RBI’s final guidelines for securitisation and direct assignment, issued early this week, impose curbs on providing credit enhancement for direct assignment of loan receivables.
Direct assignment is a bilateral portfolio sale. There is no special purpose vehicle (SPV) as buyer. An operating entity like a bank or mutual fund buys assets. In securitisation, the SPV issues receipts or pass through certificates to investors.
The guidelines may force NBFIs to virtually abandon the popular “direct assignment” route that has accounted for 10-40 per cent of their funding, Fitch said in a statement. In the wake of the new norms, NBFIs may have to move to more capital-intensive securitisation deals or more costly senior debt.

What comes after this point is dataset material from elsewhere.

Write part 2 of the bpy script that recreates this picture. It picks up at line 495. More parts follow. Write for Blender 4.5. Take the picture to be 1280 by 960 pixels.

The guidelines come amid fears that regulatory tightening may result in a slowdown in the flow of funds from the traditional sources—commercial banks and debt mutual funds.
It may consequently be difficult for NBFIs to maintain their above-average loan growth compared with the banks, and instead force them to maintain greater liquidity on their balance sheets in the face of weaker funding flexibility.
The heaviest impact could be on Shriram Transport Finance Co Ltd (‘Fitch AA(ind)’/Stable) and Magma Fincorp Ltd, whose off-balance sheet assets were 34 per cent and 40per cent, respectively, of assets under management at end-March 2012.